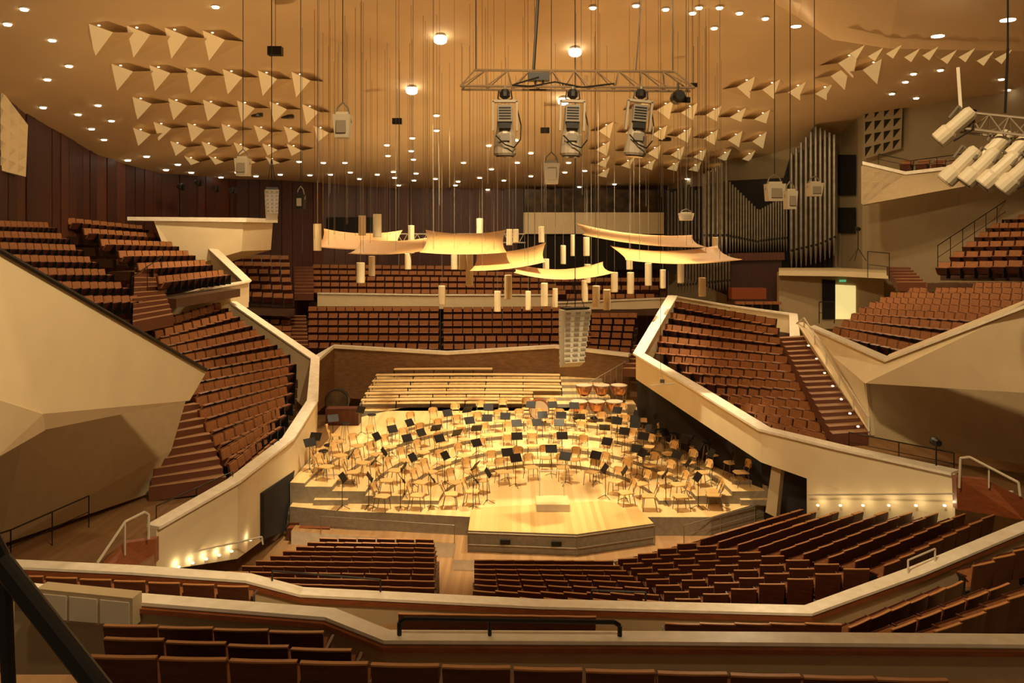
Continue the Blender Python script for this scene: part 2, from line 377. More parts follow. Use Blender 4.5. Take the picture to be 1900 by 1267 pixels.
LF=[G(-200,16.8),G(-200,17.8),G(0,19.9),G(272,23.6),G(430,24.6),G(430,23.2),G(300,20.7),G(285,20.1),G(290,17.2),G(100,16.4)]
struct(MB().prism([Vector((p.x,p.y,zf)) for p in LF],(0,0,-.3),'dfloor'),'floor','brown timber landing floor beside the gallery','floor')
# near-right gallery mass
A1,A2,A3,A4=W(1505,608,28),W(1645,670,21.5),W(1900,572,16),W(2150,480,13)
mb=MB()
mb.prism([A1,A2,W(1605,711,22),W(1545,660,25.5)],(.4,.6,0),'cream')
mb.prism([A2,A3,W(1890,728,17),W(1605,711,22)],(.6,1.2,0),'cream')
mb.prism([A3,A4,W(2150,745,14),W(1890,728,17)],(.6,1.2,0),'cream')
struct(mb,'wall_right_gallery','large cream gallery wall folded around the side seats')
mc=MB()
for a,b in ((A1,A2),(A2,A3),(A3,A4)):
    o=Vector((.11,.14,0)); mc.hexa([a-o,b-o,b+o*2,a+o*2],[a-o+Vector((0,0,.06)),b-o+Vector((0,0,.06)),b+o*2+Vector((0,0,.06)),a+o*2+Vector((0,0,.06))],'marble')
mc.obj('gallery_coping','pale marble coping along the folded gallery wall','coping')
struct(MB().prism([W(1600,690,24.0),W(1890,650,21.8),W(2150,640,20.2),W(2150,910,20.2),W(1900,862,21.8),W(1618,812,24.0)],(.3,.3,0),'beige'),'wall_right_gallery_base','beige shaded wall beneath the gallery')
struct(MB().prism([W(1478,598,31),W(1515,625,29.5),W(1606,708,23.9),W(1617,808,23.9),W(1500,640,30)],(.3,.1,0),'cream'),'wall_stair','cream wall beside the lit staircase')
RF=[G(1555,23.6),G(1618,24.2),G(1900,22),G(2150,20.4),G(2150,19.2),G(1900,19.6),G(1772,21.1)]
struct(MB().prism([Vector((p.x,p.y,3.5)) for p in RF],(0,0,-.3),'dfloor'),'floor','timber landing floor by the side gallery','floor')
# ---------------------------------------------------------------- stairs
def stair(bl,br,tl,tr,n,label,m='tread'):
    bl,br,tl,tr=[W(*p) for p in (bl,br,tl,tr)]; mb=MB()
    for i in range(n):
        a,b=lerp(bl,tl,i/n),lerp(br,tr,i/n); c,d=lerp(bl,tl,(i+1)/n),lerp(br,tr,(i+1)/n); z=c.z; zr=d.z
        a2=Vector((a.x,a.y,z));b2=Vector((b.x,b.y,zr)); dn=Vector((0,0,-.40))
        mb.hexa([a2+dn,b2+dn,d+dn,c+dn],[a2,b2,d,c],'riser',m)
    mb.obj('staircase',label,'stairs')
stair((276,918,23.0),(420,895,23.6),(320,755,24.6),(366,745,27),10,'timber staircase with red-brown risers beside the side terrace')
stair((1545,812,24.4),(1612,808,24.2),(1445,625,32),(1497,622,31),18,'timber staircase climbing beside the lit wall')
stair((246,606,27.5),(322,590,29.5),(250,497,33),(290,500,34.5),11,'timber staircase between upper side seats')
stair((546,550,48.5),(582,550,48.5),(546,495,52),(582,495,52),9,'timber staircase between rear seat blocks')
stair((540,645,43.6),(572,645,43.6),(540,585,47),(568,585,47),9,'timber staircase between rear seat blocks')
stair((1062,640,43.8),(1096,640,43.8),(1062,570,47.5),(1092,570,47.5),9,'timber staircase between rear seat blocks')
stair((1665,528,36),(1718,528,34.5),(1645,495,38.5),(1685,495,38),6,'timber staircase up to the top side seats')
stair((1155,690,41),(1182,690,40),(1178,640,43),(1200,640,43),6,'narrow timber staircase beside the choir')
stair((532,985,26.6),(612,985,26.4),(560,925,28.2),(618,925,28),6,'dark red timber steps up to the stage','band')
# ---------------------------------------------------------------- stage
SC=Vector((1.2,27.0))
AX=[3.6,4.8,6.0,7.1,8.0]; AY=[4.4,6.1,7.8,9.3,10.8]; ZZ=[1.0,1.13,1.27,1.41,1.55]; ZO=1.66
def arcpts(ax,ay,a0,a1,n=40):
    return [Vector((SC.x+ax*math.cos(a),SC.y+ay*math.sin(a),0)) for a in [lerp(a0,a1,i/n) for i in range(n+1)]]
mb=MB()
base=[(-7.2,26.9),(-5.2,26.4),(-3.9,26.3),(-1.2,25.9),(6.2,25.9),(8.6,27.6),(9.0,30.5),(8.6,36),(7.5,39),(-6.5,39),(-7.4,33)]
mb.prism([Vector((x,y,0)) for x,y in base],(0,0,1.0),'conc','stage')
for i in range(4):
    inn=arcpts(AX[i],AY[i],.02,math.pi-.02); out=arcpts(AX[i+1],AY[i+1],.02,math.pi-.02)
    z=ZZ[i+1]
    for j in range(40):
        a,b,c,d=inn[j],out[j],out[j+1],inn[j+1]
        mb.hexa([p+Vector((0,0,.9)) for p in (a,b,c,d)],[p+Vector((0,0,z)) for p in (a,b,c,d)],'conc','stage')
out=arcpts(AX[4],AY[4],.02,math.pi-.02)
for j in range(40):
    a,d=out[j],out[j+1]; f=1.35
    b=Vector((max(-7.3,min(9.0,SC.x+(a.x-SC.x)*f)),min(39,SC.y+(a.y-SC.y)*f),0)); c=Vector((max(-7.3,min(9.0,SC.x+(d.x-SC.x)*f)),min(39,SC.y+(d.y-SC.y)*f),0))
    mb.hexa([p+Vector((0,0,.9)) for p in (a,b,c,d)],[p+Vector((0,0,ZO)) for p in (a,b,c,d)],'conc','stage')
o=mb.obj('concert_stage','pale timber concert stage with curved grey-edged terraces','stage')
mb=MB(); ap=[(-1.3,26.6),(-1.3,24.6),(1.9,24.3),(4.3,25.2),(4.0,26.9),(2.9,27.3)]
mb.prism([Vector((x,y,0.43)) for x,y in ap],(0,0,.62),'conc','stageb')
for x,y in ((-.2,24.47),(1.3,24.33)): mb.box((x,y,.75),(.3,.05,.12),'black')
mb.obj('stage_apron','honey-coloured timber apron platform projecting from the stage','stage')
mb=MB(); cb=[(-7.0,26.3),(-1.7,25.2),(-1.7,24.0),(2.0,23.7),(4.8,24.7),(9.6,27.9),(9.6,30),(-7.0,30)]
mb.prism([Vector((x,y,0)) for x,y in cb],(0,0,.42),'marble','floor'); mb.obj('stage_plinth','cream stone plinth running around the stage foot','plinth')
mb=MB().box((1.3,26.7,1.06+.11),(1.05,.95,.22),'white',mt='bench'); mb.obj('conductor_podium','small white conductor podium on the stage','podium')
MB().path([(0.9,27.1,1.25),(0.9,27.1,2.1),(1.7,27.1,2.1),(1.7,27.1,1.25)],.015,'white').obj('podium_rail','pale metal safety rail behind the conductor podium','rail')
for x0 in (-5.9,8.0):
    mb=MB()
    for i in range(3): mb.box((x0,27.0+i*.45+.22,1.0+.09*(i+1)),(1.1,.45,.18*(i+1)),'conc',mt='stage')
    mb.obj('stage_steps','small timber steps at the side of the stage tiers','steps')
mb=MB()
for i in range(6):
    y=38.2+i*.72; z=1.66+i*.165; mb.box((-1.2,y+.36,z/2),(12.0-.1*i,.72,z),'conc',mt='stage')
mb.obj('choir_terrace','stepped timber choir platform at the rear of the stage','stage')
def bench(i):
    y=38.6+i*.72; z=1.66+i*.165; x0=-7.0+.05*i; x1=(1.0 if i<2 else 2.4)
    if i==5: x1=-1.0; x0=-6.0
    n=10; pts=[(lerp(x0,x1,t/n), y+.45*(1-((lerp(x0,x1,t/n)+2)/5)**2)*.5) for t in range(n+1)]
    m2=MB(); e=MB()
    for (xa,ya),(xb,yb) in zip(pts,pts[1:]):
        m2.hexa([(xa,ya-.17,z+.40),(xb,yb-.17,z+.40),(xb,yb+.17,z+.40),(xa,ya+.17,z+.40)],[(xa,ya-.17,z+.45),(xb,yb-.17,z+.45),(xb,yb+.17,z+.45),(xa,ya+.17,z+.45)],'bench')
        e.tube((xa,ya,z+.38),(xb,yb,z+.38),.02,'black')
    for t in range(0,n+1,2):
        x,yy=pts[t]; e.tube((x,yy-.12,z),(x,yy-.12,z+.40),.016,'black').tube((x,yy+.12,z),(x,yy+.12,z+.40),.016,'black').tube((x,yy-.12,z+.38),(x,yy+.12,z+.38),.016,'black')
    o=m2.obj('choir_bench','long gently curved pale timber choir bench on the stepped platform','bench','choir benches'); e.obj('leg_frame',parent=o)
for i in range(6): bench(i)
def chair_parts():
    b=MB(); n=6
    def ring(z,w,y,t0,t1):
        return [((i/n*2-1)*w/2,y-.05*(1-(i/n*2-1)**2)+t0,z) for i in range(n+1)]+[((i/n*2-1)*w/2,y-.05*(1-(i/n*2-1)**2)+t1,z) for i in range(n,-1,-1)]
    b.hexa(ring(.60,.30,-.22,-.012,.012),ring(.68,.43,-.25,-.012,.012),'chair').hexa(ring(.68,.43,-.25,-.012,.012),ring(.82,.41,-.27,-.012,.012),'chair').hexa(ring(.82,.41,-.27,-.012,.012),ring(.87,.28,-.28,-.012,.012),'chair')
    s=MB(); s.hexa([(-.20,-.2,.44),(.20,-.2,.44),(.23,.14,.45),(.16,.24,.44),(-.16,.24,.44),(-.23,.14,.45)],[(-.20,-.2,.47),(.20,-.2,.47),(.23,.14,.48),(.16,.24,.465),(-.16,.24,.465),(-.23,.14,.48)],'chair')
    P=[('backrest',b.data('backrest')),('seat',s.data('seat'))]
    for x,y,xx,yy in ((-.17,-.15,-.2,-.24),(.17,-.15,.2,-.24),(-.17,.17,-.2,.22),(.17,.17,.2,.22)):
        l=MB().tube((xx,yy,0),(x,y,.45),.013,'grey',5)
        if y<0: l.tube((x,y,.45),(x*.9,-.27,.78),.012,'grey',5)
        P.append(('leg',l.data('leg')))
    return P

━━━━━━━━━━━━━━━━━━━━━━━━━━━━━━

**Do this**: With the pictures left out, restate word for word every line of the data above, from the first down to the line that contains "mc.obj('gallery_coping','pale marble coping".

**The completed task**:
Continue the Blender Python script for this scene: part 2, from line 377. More parts follow. Use Blender 4.5. Take the picture to be 1900 by 1267 pixels.
LF=[G(-200,16.8),G(-200,17.8),G(0,19.9),G(272,23.6),G(430,24.6),G(430,23.2),G(300,20.7),G(285,20.1),G(290,17.2),G(100,16.4)]
struct(MB().prism([Vector((p.x,p.y,zf)) for p in LF],(0,0,-.3),'dfloor'),'floor','brown timber landing floor beside the gallery','floor')
# near-right gallery mass
A1,A2,A3,A4=W(1505,608,28),W(1645,670,21.5),W(1900,572,16),W(2150,480,13)
mb=MB()
mb.prism([A1,A2,W(1605,711,22),W(1545,660,25.5)],(.4,.6,0),'cream')
mb.prism([A2,A3,W(1890,728,17),W(1605,711,22)],(.6,1.2,0),'cream')
mb.prism([A3,A4,W(2150,745,14),W(1890,728,17)],(.6,1.2,0),'cream')
struct(mb,'wall_right_gallery','large cream gallery wall folded around the side seats')
mc=MB()
for a,b in ((A1,A2),(A2,A3),(A3,A4)):
    o=Vector((.11,.14,0)); mc.hexa([a-o,b-o,b+o*2,a+o*2],[a-o+Vector((0,0,.06)),b-o+Vector((0,0,.06)),b+o*2+Vector((0,0,.06)),a+o*2+Vector((0,0,.06))],'marble')
mc.obj('gallery_coping','pale marble coping along the folded gallery wall','coping')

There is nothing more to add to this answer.